An attack leveraging a recently patched Microsoft Office zero-day vulnerability (CVE-2017-11826) to deliver malware has been observed in the wild.
HOW DOES IT WORK?
The vulnerability is a memory-corruption bug affecting Microsoft Office 2007 products and later. Leveraging the vulnerability requires the attacker to convince the victim to open a specially crafted file using a vulnerable version of Microsoft Office. This can be done via email (malspam) or a web-based attack (for example, hosting the file on compromised website).
The attack was observed initiating with an RTF file that, when opened, triggers a remote arbitrary code execution by using Microsoft Word tags and corresponding attributions to carry out the payload delivery.

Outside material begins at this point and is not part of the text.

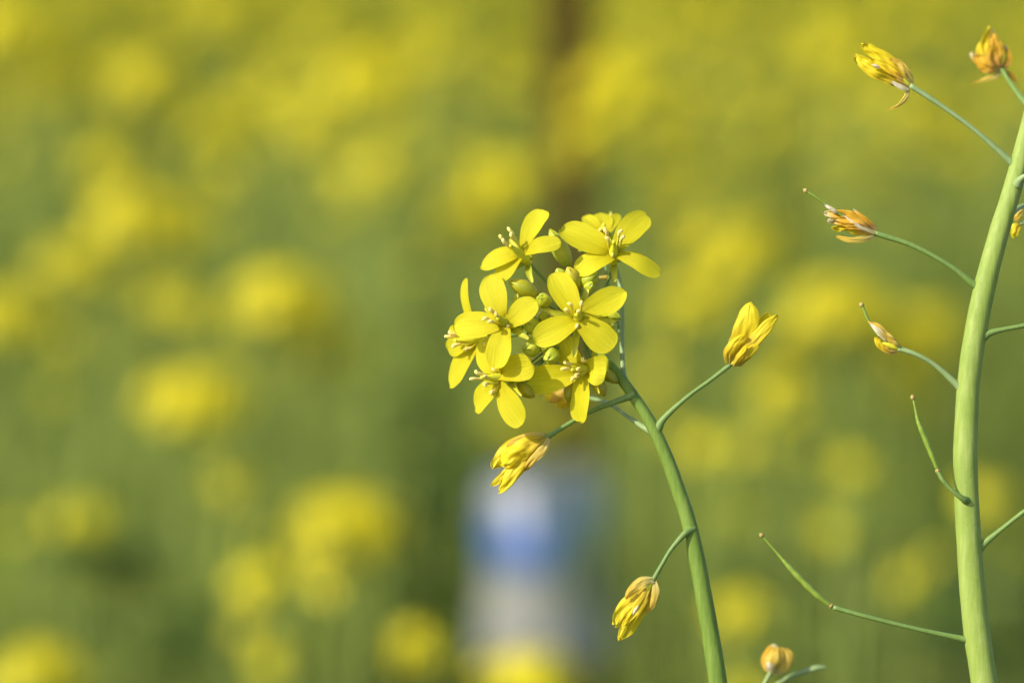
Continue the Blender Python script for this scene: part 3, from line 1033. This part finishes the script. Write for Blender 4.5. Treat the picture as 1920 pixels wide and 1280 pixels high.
def wilted(root, base, pts_ped, petals, label=None, ovary=None, style=None, wped=8.5, pmat='pedicel', anthers=(), name='wilted_flower'):
    """closed or withering flower at the end of its stalk; petals: (points, width, material, options)"""
    b = Vector(pts_ped[-1][:3])
    d = (b - Vector(pts_ped[-2][:3])).normalized()
    g = Geo()
    ov = ovary or (tuple(b - d * 2), tuple(b + d * 34), 11)
    pod_body(g, ov[0], ov[1], ov[2], lobes=2, lob=.04)
    o = link(name, g, M['pistil'], root, base)
    if label:
        o['label'] = label
    for i, (pp, w, mt, op) in enumerate(petals):
        g = Geo()
        op = dict(op)
        petal(g, pp, w, op.pop('face', (0, 0, 1)), seed=int(pp[0][0] * 3 + pp[-1][1]) + i, crumple=op.pop('crumple', w * .2), prof=op.pop('prof', 'oval'), cup=op.pop('cup', -.28), nu=22, nv=15, **op)
        link('sepal' if mt == 'tan' else 'petal', g, M[mt], o, base)
    g = Geo()
    n = len(pts_ped)
    p = []
    for i, q in enumerate(pts_ped):
        wd = wped * (2.3 if i == 0 else 1.5 if i == 1 and n > 3 else 1.0 if i < n - 1 else 1.15)
        p.append(tuple(q) + (wd,))
    ptube(g, p, 10, 10)
    link('pedicel', g, M[pmat], o, base)
    if style:
        g = Geo()
        ptube(g, [tuple(q) + (style[1],) for q in style[0]], 6, 9)
        e = Vector(style[0][-1])
        link('style', g, M['pod'], o, base)
        g = Geo()
        dd = (e - Vector(style[0][-2])).normalized()
        pod_body(g, e - dd * 4, e + dd * 6, style[1] * 1.7, 10, 8, 2, .12)
        link('stigma', g, M['stigma'], o, base)
    for an in anthers:
        g = Geo()
        ptube(g, [(an[0][0], an[0][1], an[0][2], 2.5), ((an[0][0] + an[1][0]) / 2, (an[0][1] + an[1][1]) / 2 - 1, (an[0][2] + an[1][2]) / 2, 7), (an[1][0], an[1][1], an[1][2], 2.5)], 5, 8)
        link('anther', g, M['cream'], o, base)
    return o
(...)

Following this attack, an attacker can take control of a system and abuse it by creating new accounts with full rights, or manipulating and deleting data. As reportedly observed by security firm Qihoo 360, attackers exploited the vulnerability to utilize a remote Trojan and steal sensitive data.
HOW DO YOU STOP IT?
Palo Alto Networks Traps advanced endpoint protection successfully prevents this attack at the very beginning by averting the use of return-oriented programming, or ROP, and protecting against the use of constant addresses from DLLs not compliant with address space layout randomization, or ASLR, thus blocking the execution of any malicious payload. No updates are needed to prevent this attack with Traps. In fact, it would have been prevented years before it ever became public.